Alucino con el enfoque de las crónicas sobre el primer partido entre la selección vasca de pelota y la española. Fue en categoría femenina y el tono quijotesco de hidalgo ultrajado de algunos medios españoles –deportivos o generalistas, pero confesionales de misa nacional diaria todos ellos– ya venía pidiendo lavar con sangre la afrenta al honor de tener que aceptar que su selección nacional se rebajara a equipararse con un competidor que no representa a un Estado. La víspera, su selección nacional de fútbol femenino había competido con otra selección –esta también normalizada como nacional, vaya usted a saber si por la misma normalidad que niegan a otros o por pura ignorancia– que tampoco representa a ningún Estado: Inglaterra. La incongruencia palmaria no arredra a los tercios.
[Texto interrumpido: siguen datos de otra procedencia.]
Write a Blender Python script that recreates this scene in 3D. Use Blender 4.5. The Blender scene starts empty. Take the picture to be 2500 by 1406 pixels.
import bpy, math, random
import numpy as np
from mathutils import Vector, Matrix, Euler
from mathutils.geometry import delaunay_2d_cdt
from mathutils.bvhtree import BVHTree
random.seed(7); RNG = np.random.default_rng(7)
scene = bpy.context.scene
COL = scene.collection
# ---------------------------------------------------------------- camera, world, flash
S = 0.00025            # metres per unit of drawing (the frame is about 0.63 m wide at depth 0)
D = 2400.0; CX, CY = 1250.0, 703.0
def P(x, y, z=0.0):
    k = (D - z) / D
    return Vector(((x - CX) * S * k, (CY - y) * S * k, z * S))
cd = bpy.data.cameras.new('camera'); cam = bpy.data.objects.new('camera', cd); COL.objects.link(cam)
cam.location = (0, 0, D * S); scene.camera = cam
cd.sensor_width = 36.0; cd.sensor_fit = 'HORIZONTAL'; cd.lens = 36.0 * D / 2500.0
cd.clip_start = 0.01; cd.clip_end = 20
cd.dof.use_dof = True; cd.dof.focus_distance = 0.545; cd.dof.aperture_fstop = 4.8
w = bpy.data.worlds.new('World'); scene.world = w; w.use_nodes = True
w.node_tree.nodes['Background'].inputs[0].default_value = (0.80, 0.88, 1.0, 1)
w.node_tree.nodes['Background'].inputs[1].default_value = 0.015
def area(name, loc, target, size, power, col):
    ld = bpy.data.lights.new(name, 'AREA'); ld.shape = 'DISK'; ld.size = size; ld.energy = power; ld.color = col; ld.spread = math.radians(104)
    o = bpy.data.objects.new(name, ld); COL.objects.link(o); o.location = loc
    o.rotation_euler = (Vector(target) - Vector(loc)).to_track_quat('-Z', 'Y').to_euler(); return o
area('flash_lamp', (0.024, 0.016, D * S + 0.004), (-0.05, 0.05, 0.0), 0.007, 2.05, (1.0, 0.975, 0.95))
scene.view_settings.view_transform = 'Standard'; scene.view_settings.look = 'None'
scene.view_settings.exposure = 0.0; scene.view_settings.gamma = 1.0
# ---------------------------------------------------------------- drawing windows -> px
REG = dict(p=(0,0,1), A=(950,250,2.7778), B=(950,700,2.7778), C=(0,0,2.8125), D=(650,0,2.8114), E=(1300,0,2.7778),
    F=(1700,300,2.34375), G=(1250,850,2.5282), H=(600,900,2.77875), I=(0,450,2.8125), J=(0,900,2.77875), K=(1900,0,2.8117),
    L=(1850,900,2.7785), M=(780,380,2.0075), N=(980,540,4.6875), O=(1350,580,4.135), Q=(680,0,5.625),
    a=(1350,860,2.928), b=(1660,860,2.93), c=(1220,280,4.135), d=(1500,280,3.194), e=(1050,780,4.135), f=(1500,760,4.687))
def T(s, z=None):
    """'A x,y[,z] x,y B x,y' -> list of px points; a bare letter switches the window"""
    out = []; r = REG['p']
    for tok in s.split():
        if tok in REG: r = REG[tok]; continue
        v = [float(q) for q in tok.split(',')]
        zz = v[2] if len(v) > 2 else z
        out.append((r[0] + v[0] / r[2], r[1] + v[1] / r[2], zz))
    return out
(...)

Frente a ella, la cordura de no lanzar a cuatro chavalas a una confrontación cainita. Recordar que una niña de 13 años puede o no ser una gran deportista, pero nunca es el enemigo del sentimiento nacional de nadie, lleve la camiseta que lleve. Todos sabemos que no hablamos solo de deporte porque hace mucho tiempo que el deporte no es solo sana competición. Pero lo lamentable es que se pretenda precisamente solapar lo que significa deporte: competir según las capacidades de cada cual, con las mismas reglas para todos y el objetivo original de superar los límites propios.
Con semejante despliegue de ira para celebrar que ganaron sus colores, a lo mejor va a resultar que saben que, en lo fundamental, ya han perdido. Por cierto, al día siguiente se repitió el duelo en categoría masculina y ganó la selección vasca. No ha llovido azufre; es una competición deportiva. Alguno va a ganar y otro va a perder siempre. Si les permiten jugar. Deportividad.